▼▼▼

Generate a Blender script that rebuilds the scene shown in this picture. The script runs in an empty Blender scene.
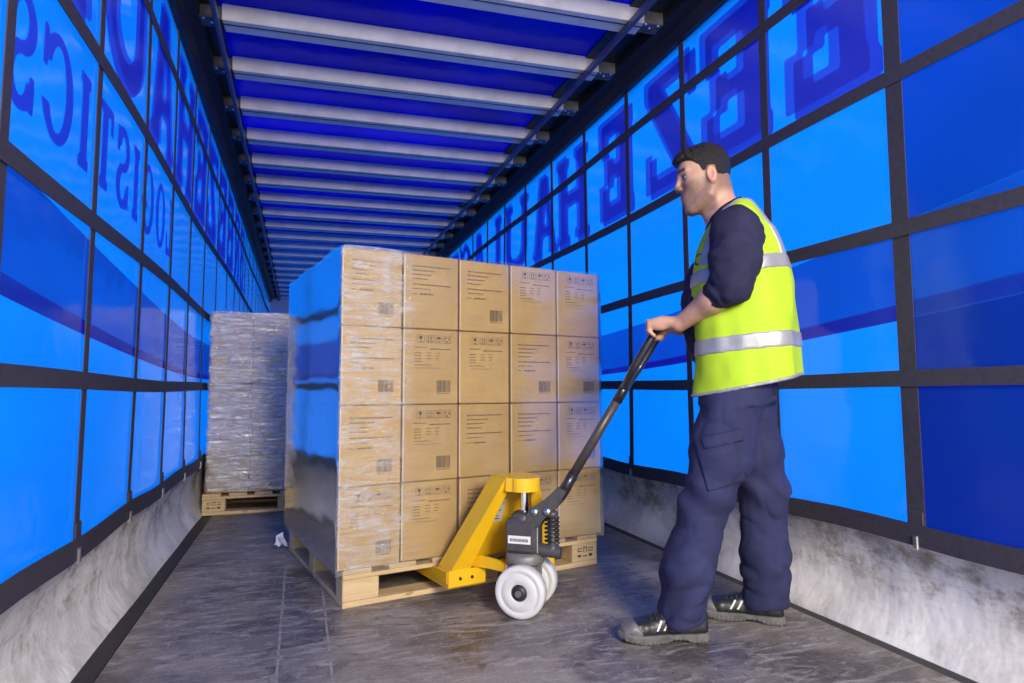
import bpy, bmesh, math, random
import numpy as np
from mathutils import Matrix, Vector

# ------------------------------------------------------------------ scene, camera, world, exposure
sc = bpy.context.scene
COL = sc.collection
sc.view_settings.view_transform = 'Standard'
sc.view_settings.look = 'None'
sc.view_settings.gamma = 1.0
sc.view_settings.use_curve_mapping = False
sc.view_settings.exposure = 0.0
try:
    sc.cycles.use_denoising = True
    sc.cycles.max_bounces = 10
    sc.cycles.diffuse_bounces = 5
    sc.cycles.glossy_bounces = 4
    sc.cycles.transmission_bounces = 6
    sc.cycles.transparent_max_bounces = 16
    sc.cycles.sample_clamp_indirect = 6.0
    sc.cycles.caustics_reflective = False
except Exception:
    pass

def make_camera():
    yaw, pitch, roll = 0.3269, 0.0794, -0.0035
    fw = Vector((math.sin(yaw) * math.cos(pitch), math.cos(yaw) * math.cos(pitch), math.sin(pitch)))
    r = Vector((math.cos(yaw), -math.sin(yaw), 0)); u = r.cross(fw)
    r2 = r * math.cos(roll) + u * math.sin(roll); u2 = -r * math.sin(roll) + u * math.cos(roll)
    cd = bpy.data.cameras.new('camera'); cd.sensor_width = 36.0; cd.lens = 623.05 / 1024 * 36.0
    cd.clip_start = 0.02; cd.clip_end = 400
    o = bpy.data.objects.new('camera', cd); COL.objects.link(o)
    m = Matrix((r2, u2, -fw)).transposed().to_4x4(); m.translation = Vector((0.6303, 0.0, 0.8291))
    o.matrix_world = m
    sc.camera = o
make_camera()

SKY = 2.6
world = bpy.data.worlds.new('overcast_sky'); sc.world = world
world.use_nodes = True
bg = world.node_tree.nodes['Background']
bg.inputs[0].default_value = (1.0, 0.97, 0.93, 1); bg.inputs[1].default_value = SKY

# photographer's softbox standing on the loading dock behind the camera
ld = bpy.data.lights.new('softbox_lamp', 'AREA'); ld.shape = 'DISK'; ld.size = 1.1; ld.energy = 185; ld.color = (1, 0.91, 0.79)
lo_ = bpy.data.objects.new('softbox_lamp', ld); COL.objects.link(lo_)
lo_.location = (1.5, -1.8, 2.05)
lo_.rotation_euler = (Vector((1.45, 2.6, 0.7)) - Vector(lo_.location)).to_track_quat('-Z', 'Y').to_euler()

# ------------------------------------------------------------------ helpers: tagging, mesh building
def tag(o, label=None, cat=None, group=None, kind=None):
    if label: o['label'] = label
    if cat: o['category'] = cat
    if group: o['group'] = group
    if kind: o['kind'] = kind
    return o

def empty(name, loc=(0, 0, 0), rz=0.0):
    o = bpy.data.objects.new(name, None); COL.objects.link(o)
    o.empty_display_size = 0.1
    o.location = loc; o.rotation_euler = (0, 0, rz)
    return o

def link(name, me, mat=None, parent=None):
    o = bpy.data.objects.new(name, me); COL.objects.link(o)
    if mat is not None and len(me.materials) == 0: me.materials.append(mat)
    if parent is not None: o.parent = parent
    return o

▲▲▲

(Problem to solve) Give again exactly the lines running from the beginning of the material above through the line that contains "from mathutils import Matrix, Vector", and leave out every picture.

(Solved problem)
Generate a Blender script that rebuilds the scene shown in this picture. The script runs in an empty Blender scene.
import bpy, bmesh, math, random
import numpy as np
from mathutils import Matrix, Vector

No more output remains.